A Brexit-Damaged England Now Embraces Continental European Politics
Britain now looks more like most EU member states where four, five or more parties all lay claim to votes and posts in government at the national and local level.
May 5, 2025

Who would have ever thought that a decade after the Brexit vote, British politics is becoming ever more fully European in outcome? Most significantly, the long-time effective two-party system is under great threat.
For concrete evidence, look no further than the voting share of Labour and the Tories in the most recent round of local elections. It is diminishing significantly, despite the country’s first-past-the-post voting system, which has traditionally curtailed the voting fortunes of other political parties.
As a result, Britain now has a four- or five-party system, including Reform, the Lib Dems and the Greens, with space for smaller regional parties from Scotland, Wales and Northern Ireland.
Nigel Farage, closet admirer of continental European politics?
Nigel Farage, who leads the Reform Party, is not only emulating Marine Le Pen or Giorgia Meloni. They, too, began their parties’ political rise by winning municipal elections, then regional mayor posts and then moved on to challenging the mainstream parties of post-1945 European politics more broadly.

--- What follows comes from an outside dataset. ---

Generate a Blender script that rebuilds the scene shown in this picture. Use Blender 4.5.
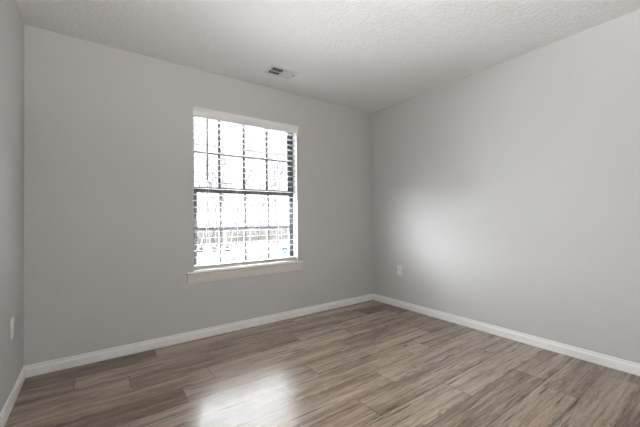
import bpy, bmesh, math, random
from mathutils import Vector, Matrix

for o in list(bpy.data.objects):
    bpy.data.objects.remove(o)
S = bpy.context.scene
COL = S.collection

# ------------------------------------------------------------------ camera
F, YAW, PIT, ROLL, EYE = 314.144, 0.6215858, 0.0136039, -0.0105336, 1.0736
cam_d = bpy.data.cameras.new('camera'); cam = bpy.data.objects.new('camera', cam_d); COL.objects.link(cam)
cam_d.sensor_width = 36.0; cam_d.lens = F / 640 * 36.0; cam_d.clip_start = 0.02; cam_d.clip_end = 500
fw = Vector((math.sin(YAW)*math.cos(PIT), math.cos(YAW)*math.cos(PIT), math.sin(PIT)))
r = Vector((math.cos(YAW), -math.sin(YAW), 0)); u = r.cross(fw)
r2 = math.cos(ROLL)*r + math.sin(ROLL)*u; u2 = -math.sin(ROLL)*r + math.cos(ROLL)*u
M = Matrix((r2, u2, -fw)).transposed().to_4x4(); M.translation = Vector((0, 0, EYE))
cam.matrix_world = M
S.camera = cam

# ------------------------------------------------------------------ room numbers
XL, XR, YB, YF, H = -0.3987, 2.9484, 2.9505, -0.75, 2.44
WX0, WX1, WZ0, WZ1 = 0.715, 1.809, 0.600, 2.090      # window opening
WT = 0.17                                            # wall thickness
GZ = -2.8                                            # ground outside

# ------------------------------------------------------------------ light
SKY, ZEN, GLOW, SUN, FILL, LZ = 0.55, 44.0, 60.0, 3.0, 58.0, 1.80
# broken overcast: even horizon, brighter zenith, and an added out-of-view glow low to the left that lights the right wall
W = bpy.data.worlds.new('world'); S.world = W; W.use_nodes = True
wn = W.node_tree; bg = wn.nodes['Background']; bg.inputs[0].default_value = (0.93, 0.968, 1.0, 1)
def wmath(op, a, b=0.0):
    n = wn.nodes.new('ShaderNodeMath'); n.operation = op
    for i, v in enumerate((a, b)):
        if isinstance(v, (int, float)): n.inputs[i].default_value = v
        else: wn.links.new(v, n.inputs[i])
    return n.outputs[0]
_tc = wn.nodes.new('ShaderNodeTexCoord'); _sp = wn.nodes.new('ShaderNodeSeparateXYZ'); wn.links.new(_tc.outputs['Generated'], _sp.inputs[0])
_z = wmath('MAXIMUM', _sp.outputs[2], 0)
_ga, _ge = math.radians(-80), math.radians(12)
_dot = wn.nodes.new('ShaderNodeVectorMath'); _dot.operation = 'DOT_PRODUCT'; wn.links.new(_tc.outputs['Generated'], _dot.inputs[0])
_dot.inputs[1].default_value = (math.sin(_ga)*math.cos(_ge), math.cos(_ga)*math.cos(_ge), math.sin(_ge))
_gl = wmath('MULTIPLY', wmath('EXPONENT', wmath('DIVIDE', wmath('SUBTRACT', _dot.outputs['Value'], 1.0), .24)), GLOW)
_zz = wmath('MULTIPLY', wmath('MINIMUM', wmath('MULTIPLY', wmath('MAXIMUM', wmath('SUBTRACT', _z, .28), 0.0), 2.2), 1.0), ZEN)
wn.links.new(wmath('ADD', wmath('ADD', _gl, _zz), SKY), bg.inputs[1])
pd = bpy.data.lights.new('window_portal', 'AREA'); pd.shape = 'RECTANGLE'; pd.size = WX1-WX0; pd.size_y = WZ1-WZ0
pd.cycles.is_portal = True
po = bpy.data.objects.new('window_portal', pd); COL.objects.link(po)
po.location = ((WX0+WX1)/2, YB+WT+0.01, (WZ0+WZ1)/2); po.rotation_euler = (math.radians(-90), 0, 0)
sd = bpy.data.lights.new('sun', 'SUN'); sd.energy = SUN; sd.angle = math.radians(8); sd.color = (1, .97, .93)
so = bpy.data.objects.new('sun', sd); COL.objects.link(so); so.rotation_euler = (math.radians(38), 0, math.radians(-12)); so.location = (0, -5, 12)
S.view_settings.view_transform = 'Standard'; S.view_settings.look = 'None'
S.view_settings.exposure = 0.95; S.view_settings.gamma = 1.0; S.view_settings.use_curve_mapping = False

# ------------------------------------------------------------------ helpers
def box(bm, x0, x1, y0, y1, z0, z1):
    v = [bm.verts.new(p) for p in ((x0,y0,z0),(x1,y0,z0),(x1,y1,z0),(x0,y1,z0),(x0,y0,z1),(x1,y0,z1),(x1,y1,z1),(x0,y1,z1))]
    for f in ((0,3,2,1),(4,5,6,7),(0,1,5,4),(1,2,6,5),(2,3,7,6),(3,0,4,7)):
        bm.faces.new([v[i] for i in f])

def tube(bm, a, b, ra, rb, n=6, cap=True):
    a, b = Vector(a), Vector(b); d = (b-a).normalized()
    s = d.cross(Vector((0,0,1)) if abs(d.z) < .9 else Vector((1,0,0))).normalized(); t = d.cross(s)
    A = []; B = []
    for i in range(n):
        q = 2*math.pi*i/n; w = math.cos(q)*s + math.sin(q)*t
        A.append(bm.verts.new(a+w*ra)); B.append(bm.verts.new(b+w*rb))
    for i in range(n):
        bm.faces.new((A[i], A[(i+1)%n], B[(i+1)%n], B[i]))
    if cap:
        bm.faces.new(A[::-1]); bm.faces.new(B)

def extrude_profile(bm, prof, p0, p1, inward, up=(0,0,1)):
    """prof: list of (depth from wall, height); swept from p0 to p1"""
    p0, p1, inward, up = Vector(p0), Vector(p1), Vector(inward), Vector(up)
    A = [bm.verts.new(p0 + inward*d + up*h) for d, h in prof]
    B = [bm.verts.new(p1 + inward*d + up*h) for d, h in prof]
    n = len(prof)
    for i in range(n):
        bm.faces.new((A[i], A[(i+1)%n], B[(i+1)%n], B[i]))
    bm.faces.new(A[::-1]); bm.faces.new(B)

def obj(name, bm, mat, parent=None, bevel=0, smooth=False, seg=2):
    bmesh.ops.recalc_face_normals(bm, faces=bm.faces)
    me = bpy.data.meshes.new(name); bm.to_mesh(me); bm.free()
    if mat: me.materials.append(mat)
    o = bpy.data.objects.new(name, me); COL.objects.link(o)
    if parent: o.parent = parent; o.matrix_parent_inverse = parent.matrix_world.inverted() if False else Matrix.Translation(-parent.location) if parent.type == 'EMPTY' and not parent.rotation_euler.z else Matrix()
    if smooth:
        for p in me.polygons: p.use_smooth = True
    if bevel:
        m = o.modifiers.new('bevel', 'BEVEL'); m.width = bevel; m.segments = seg; m.limit_method = 'ANGLE'
    return o

def struct(o): o['kind'] = 'structure'; return o
def empty(name, loc=(0,0,0)):
    o = bpy.data.objects.new(name, None); COL.objects.link(o); o.location = loc; o.empty_display_size = .1
    return o
def tag(o, label, cat, group=None, kind=None):
    o['label'] = label; o['category'] = cat
    if group: o['group'] = group
    if kind: o['kind'] = kind
    return o

def mat(name, col, rough=.6, spec=.5, metal=0, bump=None, noise=None):
    m = bpy.data.materials.new(name); m.use_nodes = True; nt = m.node_tree; N = nt.nodes; L = nt.links
    b = N['Principled BSDF']; b.inputs['Base Color'].default_value = (*col, 1); b.inputs['Roughness'].default_value = rough
    b.inputs['Specular IOR Level'].default_value = spec; b.inputs['Metallic'].default_value = metal
    if bump or noise:
        tc = N.new('ShaderNodeTexCoord')
    if noise:
        sc, amt = noise
        n = N.new('ShaderNodeTexNoise'); n.inputs['Scale'].default_value = sc; n.inputs['Detail'].default_value = 5
        L.new(tc.outputs['Object'], n.inputs['Vector'])
        r_ = N.new('ShaderNodeValToRGB'); r_.color_ramp.elements[0].position = .3; r_.color_ramp.elements[1].position = .7
        r_.color_ramp.elements[0].color = (*[c*(1-amt) for c in col], 1); r_.color_ramp.elements[1].color = (*[min(1, c*(1+amt)) for c in col], 1)
        L.new(n.outputs[0], r_.inputs[0]); L.new(r_.outputs[0], b.inputs['Base Color'])
    if bump:
        sc, st, dist = bump
        n = N.new('ShaderNodeTexNoise'); n.inputs['Scale'].default_value = sc; n.inputs['Detail'].default_value = 4
        L.new(tc.outputs['Object'], n.inputs['Vector'])
        bp = N.new('ShaderNodeBump'); bp.inputs['Strength'].default_value = st; bp.inputs['Distance'].default_value = dist
        L.new(n.outputs[0], bp.inputs['Height']); L.new(bp.outputs[0], b.inputs['Normal'])
    return m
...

As it turns out, Farage is also a great advocate of European proportional voting systems. Lately, he has even started extolling the benefits of European health insurance schemes to replace Britain’s taxpayer-funded National Health Service. The NHS was set up by Labour in 1948 and is now akin to a state religion for most Brits.
Two giant dominant parties no more
Labour’s big majority in the House of Commons is deceptive. The anti-immigrant discourse of Nigel Farage is now winning broader support.
In many ways, this is a replay of the ethnonationalist stance of Le Pen in France, of Geert Wilders in the Netherlands, the AfD in Germany or the Meloni-Salvini duo in Italy.
More than ironic: Farage’s silence on Brussels
Curiously, a pivotal part of the reason for the success of the hard right in the UK is a lack of economic growth. This is a highly ironic twist. After all, Farage and Co. had preached the economic benefits that a Brexit would have in terms of unleashing new economic activity in the UK.
The opposite has happened with the UK economy shrinking. Nearly every sector is reporting a loss of exports to the giant European single market.
Little wonder that Farage tends to be quiet on the topic of the EU these days as his Brexit project is falling apart.
The Tories’ immigration policies backfire badly on them
To replace European workers who had traveled back and forth to work in Britain to keep firms there afloat during the period of Britain’s access to the EU labor market, successive Brexit-driven Tory government over the last few years provided access to a million immigrant workers from Pakistan, Nigeria, India and Ghana.
Of course, that practice flies in the face of what voters were told by Brexit Tories, namely that leaving Europe would mean Britain could control – i.e., reduce — immigration. The opposite has happened.
There are more immigrants that ever from far-away continents brought to Britain to do the work that cheerful Poles or Portuguese or Italians did up to the moment Boris Johnson dropped the shutters on allowing EU citizens to work in Britain.
Conclusion
While Britain’s electoral system is markedly different from continental systems based in party lists and an allocation of seats based on the proportional share of votes, the focus on identity and cultural politics is now as deeply rooted in Britain as any EU member state.
As on the continent, UK politics are increasingly shaped by an unspoken but barely hidden politics of hostility to foreign born non-white citizens and above all to Islam.
Writers on British politics used to look down their noses at the messy coalitions and instabilities of continental EU member country politics. No longer. Britain has adopted European-style politics with consequences difficult to foretell.
Takeaways
The anti-immigrant discourse of Nigel Farage is now winning broader support in the UK – just as the ethnonationalist stance of Le Pen in France, of Geert Wilders in the Netherlands, the AfD in Germany or the Meloni-Salvini duo in Italy.
With the UK economy shrinking after Brexit, not unleashing new economic activity, as had been advertised, it is little wonder that Farage tends to be quiet on the topic of the EU these days.
Brexit has resulted in more immigrants than ever from far-away continents brought to Britain to do the work that Poles or Portuguese or Italians did up to the moment Boris Johnson dropped the shutters on allowing EU citizens to work in Britain.
Writers on British politics used to look down their noses at the messy coalitions and instabilities of continental EU member country politics. No longer. Britain has adopted European-style politics with consequences difficult to foretell.